**WORK REQUIRED**
Each line that follows should be printed again exactly as it stands.

**DATA SECTION**
┏━━
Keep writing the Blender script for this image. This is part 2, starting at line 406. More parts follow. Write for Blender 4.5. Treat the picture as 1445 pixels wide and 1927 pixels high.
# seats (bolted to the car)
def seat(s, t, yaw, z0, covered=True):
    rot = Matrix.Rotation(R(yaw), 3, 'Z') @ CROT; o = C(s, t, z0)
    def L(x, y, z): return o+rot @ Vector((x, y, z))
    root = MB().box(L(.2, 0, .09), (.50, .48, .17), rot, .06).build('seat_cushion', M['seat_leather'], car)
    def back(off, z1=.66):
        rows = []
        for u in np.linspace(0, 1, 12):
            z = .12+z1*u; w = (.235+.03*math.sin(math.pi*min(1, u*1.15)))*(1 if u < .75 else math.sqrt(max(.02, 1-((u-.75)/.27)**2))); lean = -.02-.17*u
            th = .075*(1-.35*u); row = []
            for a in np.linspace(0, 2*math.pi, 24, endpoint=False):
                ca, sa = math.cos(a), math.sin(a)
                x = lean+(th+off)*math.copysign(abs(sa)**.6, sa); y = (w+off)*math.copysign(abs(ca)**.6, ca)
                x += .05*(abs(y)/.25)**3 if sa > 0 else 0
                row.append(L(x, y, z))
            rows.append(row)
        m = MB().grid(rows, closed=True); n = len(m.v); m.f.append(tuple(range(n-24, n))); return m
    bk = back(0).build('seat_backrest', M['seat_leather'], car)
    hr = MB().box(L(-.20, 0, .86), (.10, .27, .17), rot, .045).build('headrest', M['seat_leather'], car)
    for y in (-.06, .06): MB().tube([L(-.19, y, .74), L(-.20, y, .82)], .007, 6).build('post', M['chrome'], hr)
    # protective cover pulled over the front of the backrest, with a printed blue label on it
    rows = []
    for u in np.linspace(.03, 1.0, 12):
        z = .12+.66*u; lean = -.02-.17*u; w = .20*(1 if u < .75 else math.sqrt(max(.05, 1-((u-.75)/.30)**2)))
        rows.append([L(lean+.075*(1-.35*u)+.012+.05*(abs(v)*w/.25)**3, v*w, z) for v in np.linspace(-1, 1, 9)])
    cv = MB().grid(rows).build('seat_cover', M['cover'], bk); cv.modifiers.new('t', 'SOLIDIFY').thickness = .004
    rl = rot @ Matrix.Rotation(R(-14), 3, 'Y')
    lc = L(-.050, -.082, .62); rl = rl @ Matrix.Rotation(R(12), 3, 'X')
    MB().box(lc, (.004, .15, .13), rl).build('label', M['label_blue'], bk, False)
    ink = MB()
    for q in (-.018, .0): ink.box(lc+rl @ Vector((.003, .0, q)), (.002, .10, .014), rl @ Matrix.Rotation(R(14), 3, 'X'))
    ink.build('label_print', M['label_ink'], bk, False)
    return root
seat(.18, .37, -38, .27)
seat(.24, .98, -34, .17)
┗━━
**ANSWER TO THE TASK**
Keep writing the Blender script for this image. This is part 2, starting at line 406. More parts follow. Write for Blender 4.5. Treat the picture as 1445 pixels wide and 1927 pixels high.
# seats (bolted to the car)
def seat(s, t, yaw, z0, covered=True):
    rot = Matrix.Rotation(R(yaw), 3, 'Z') @ CROT; o = C(s, t, z0)
    def L(x, y, z): return o+rot @ Vector((x, y, z))
    root = MB().box(L(.2, 0, .09), (.50, .48, .17), rot, .06).build('seat_cushion', M['seat_leather'], car)
    def back(off, z1=.66):
        rows = []
        for u in np.linspace(0, 1, 12):
            z = .12+z1*u; w = (.235+.03*math.sin(math.pi*min(1, u*1.15)))*(1 if u < .75 else math.sqrt(max(.02, 1-((u-.75)/.27)**2))); lean = -.02-.17*u
            th = .075*(1-.35*u); row = []
            for a in np.linspace(0, 2*math.pi, 24, endpoint=False):
                ca, sa = math.cos(a), math.sin(a)
                x = lean+(th+off)*math.copysign(abs(sa)**.6, sa); y = (w+off)*math.copysign(abs(ca)**.6, ca)
                x += .05*(abs(y)/.25)**3 if sa > 0 else 0
                row.append(L(x, y, z))
            rows.append(row)
        m = MB().grid(rows, closed=True); n = len(m.v); m.f.append(tuple(range(n-24, n))); return m
    bk = back(0).build('seat_backrest', M['seat_leather'], car)
    hr = MB().box(L(-.20, 0, .86), (.10, .27, .17), rot, .045).build('headrest', M['seat_leather'], car)
    for y in (-.06, .06): MB().tube([L(-.19, y, .74), L(-.20, y, .82)], .007, 6).build('post', M['chrome'], hr)
    # protective cover pulled over the front of the backrest, with a printed blue label on it
    rows = []
    for u in np.linspace(.03, 1.0, 12):
        z = .12+.66*u; lean = -.02-.17*u; w = .20*(1 if u < .75 else math.sqrt(max(.05, 1-((u-.75)/.30)**2)))
        rows.append([L(lean+.075*(1-.35*u)+.012+.05*(abs(v)*w/.25)**3, v*w, z) for v in np.linspace(-1, 1, 9)])
    cv = MB().grid(rows).build('seat_cover', M['cover'], bk); cv.modifiers.new('t', 'SOLIDIFY').thickness = .004
    rl = rot @ Matrix.Rotation(R(-14), 3, 'Y')
    lc = L(-.050, -.082, .62); rl = rl @ Matrix.Rotation(R(12), 3, 'X')
    MB().box(lc, (.004, .15, .13), rl).build('label', M['label_blue'], bk, False)
    ink = MB()
    for q in (-.018, .0): ink.box(lc+rl @ Vector((.003, .0, q)), (.002, .10, .014), rl @ Matrix.Rotation(R(14), 3, 'X'))
    ink.build('label_print', M['label_ink'], bk, False)
    return root
seat(.18, .37, -38, .27)
seat(.24, .98, -34, .17)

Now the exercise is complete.